Exercise (practice with the divergence)

Take the divergence of the electric field provided to show that \(\mathbf{E}^0_x\) must be zero.

Solution

Using the product rule for the divergence, we get \[ \nabla.\mathbf{E} = \left(\nabla.\mathbf{E}^0\right)e^{i\left(kx - \omega t\right)} + \mathbf{E}^0.\nabla e^{i\left(kx - \omega t\right)}. \] The first term is zero, since \(\mathbf{E}^0\) is a constant. We therefore get \[ \nabla.\mathbf{E} = \begin{pmatrix} \mathbf{E}^0_x\\ \mathbf{E}^0_y\\ \mathbf{E}^0_z \end{pmatrix} . \begin{pmatrix} ike^{i\left(kx - \omega t\right)}\\ 0\\ 0 \end{pmatrix} = ik\mathbf{E}^0_xe^{i\left(kx - \omega t\right)}. \] Maxwell’s equations tell us that this must be zero. Since neither the wave number \(k\) nor the exponential can be zero, we are forced to conclude that \(\mathbf{E}^0_x = 0\) and so the electric field has no component parallel to the propagation of the wave.

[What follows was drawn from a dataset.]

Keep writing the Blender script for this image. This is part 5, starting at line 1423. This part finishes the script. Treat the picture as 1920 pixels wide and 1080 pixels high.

By the same reasoning, we can use \(\nabla.\mathbf{B} = 0\) to show that \(\mathbf{B}^0_x=0\) and so the magnetic component of the wave is also transverse.

We may also use the third of Maxwell’s equations, i.e. \[ \nabla\times\mathbf{E} = -\frac{\partial \mathbf{B}}{\partial t} \] to show that \[ -k\mathbf{E}^0_z = \omega\mathbf{B}^0_y, \qquad k\mathbf{E}^0_y = \omega\mathbf{B}^0_z. \]

Exercise (practice with the curl)

Confirm that \[ \nabla\times\mathbf{E} = ike^{i\left(kx - \omega t\right)} \begin{pmatrix} 0\\ -\mathbf{E}^0_z\\ \mathbf{E}^0_y \end{pmatrix} . \] Compare this with \[ -\frac{\partial\mathbf{B}}{\partial t} = i\omega e^{i\left(kx - \omega t\right)} \begin{pmatrix} 0\\ \mathbf{B}^0_y\\ \mathbf{B}^0_z \end{pmatrix} \] to obtain \[ -k\mathbf{E}^0_z = \omega\mathbf{B}^0_y, \qquad k\mathbf{E}^0_y = \omega\mathbf{B}^0_z. \]

We now note that \[ \frac{k}{\omega}\hat{\mathbf{x}}\times\mathbf{E}^0 = \frac{k}{\omega} \begin{pmatrix} 0\\ -\mathbf{E}^0_z\\ \mathbf{E}^0_y \end{pmatrix} = \begin{pmatrix} 0\\ \mathbf{B}^0_y\\ \mathbf{B}^0_z \end{pmatrix} = \mathbf{B}^0. \] We therefore find that \(\mathbf{B}^0\) is perpendicular to both the \(x\)-axis and \(\mathbf{E}^0\). This in turn implies that \(\mathbf{B}\) is perpendicular to both the \(x\)-axis and \(\mathbf{E}\).

x, y and z axes are plotted in three dimensions. The x axis is long and pointing to the right, the y axis is short and pointing straight up, while the z-axis points towards the viewer. A wave is shown propagating to the right along the x-axis. This wave is made of two components. The first, in blue, has displacements only in the y direction and is the electric field. The second, in red, has displacements only in the z direction and is the magnetic field. When the electric field is displaced in the positive y direction, the magnetic field is displaced in the positive z direction. — Figure 1: A vertically polarised, sinusoidal electromagnetic wave.